PARIS — I'll admit it straight away: As a bilingual journalist, the growing use of Franglais by French politicians makes my skin crawl.

Not because I think this blend of French and English is a bad thing in and of itself (it is!), or because the purity of the French language should be preserved at all costs (it should!) — but because in a serious context, it is — at best — a distraction from the substance at hand. And at worst, well …

But in France, where more and more people speak decent English, Anglo-Saxon terms are creeping in everywhere, and increasingly in the mouths of politicians who think they're being cool or smart.
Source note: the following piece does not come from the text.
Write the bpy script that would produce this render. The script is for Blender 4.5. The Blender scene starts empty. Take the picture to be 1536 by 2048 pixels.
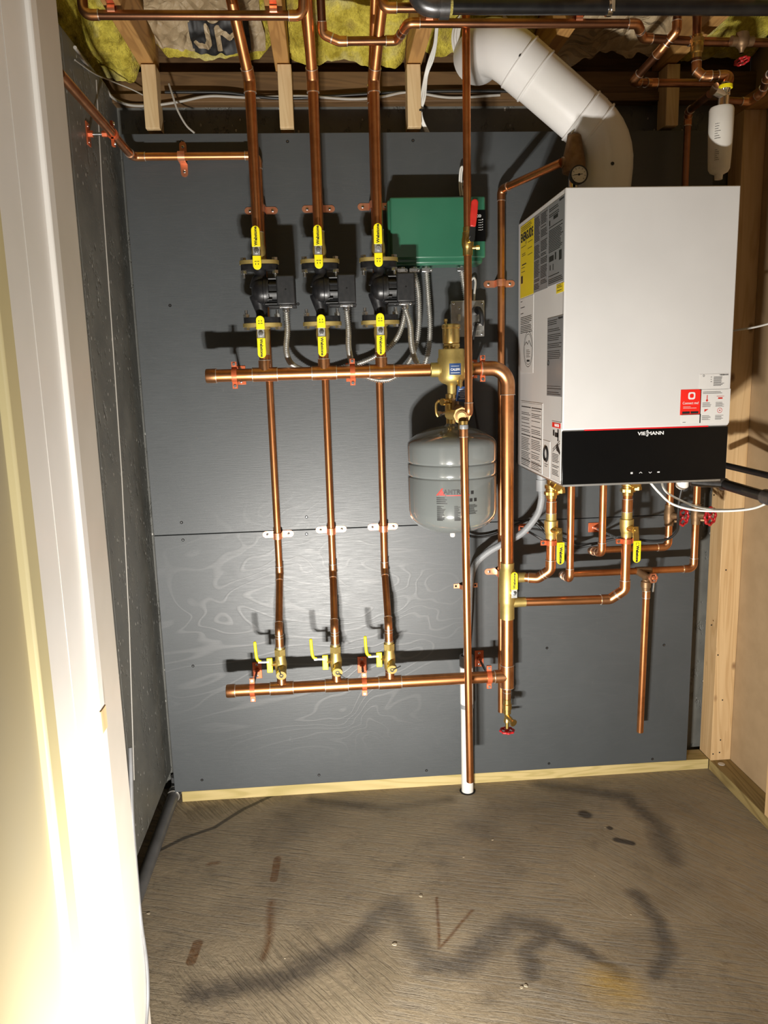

Not that long ago, Emmanuel Macron was dubbed "the Franglais president" after tweeting "La démocratie est le système le plus bottom up de la terre" ...

Oh mon dieu

They call it Frenglish

It is much rarer when the linguistic invasion goes in the other direction, with far fewer English-speaking elected officials, or their electors, knowing more than a couple of words of French. (The few Brits who use it call it Frenglish)

Imagine then my horror last night watching British Prime Minister Boris Johnson berating France over the recent diplomatic clash surrounding the AUKUS submarine deal, cheekily telling UK media from Washington: "I just think it's time for some of our dearest friends around the world to prenez un grip about this and donnez-moi un break."

Cringe. Eye roll. Facepalm.
Here's the clip, in case you haven't had your morning cup of awkward.
Grincement de dents. Yeux au ciel. Tête entre les mains.

First, let me offer a quick French lesson: Sorry, BoJo, you needed the "infinitif" form here: "It's time for [us] to prendre un grip about this and me donner un break."

But that, of course (bien sûr), is not the point in this particular moment. Instead, this would-be bon mot is not just sloppy and silly, it is incredibly patronizing, particularly when discussing a multi-billion deal that sparked a deep diplomatic crisis in the Western alliance.

The colorful British politician is, alas, no stranger to verbal miscalculations and linguistic gaffes. He's also (Brexit, anyone?) not necessarily one who cares about preserving relationships with longstanding partners. This time, combining the two, even for such a shameless figure as Mr. Johnson, only one word came to my bilingual brain: Vraiment?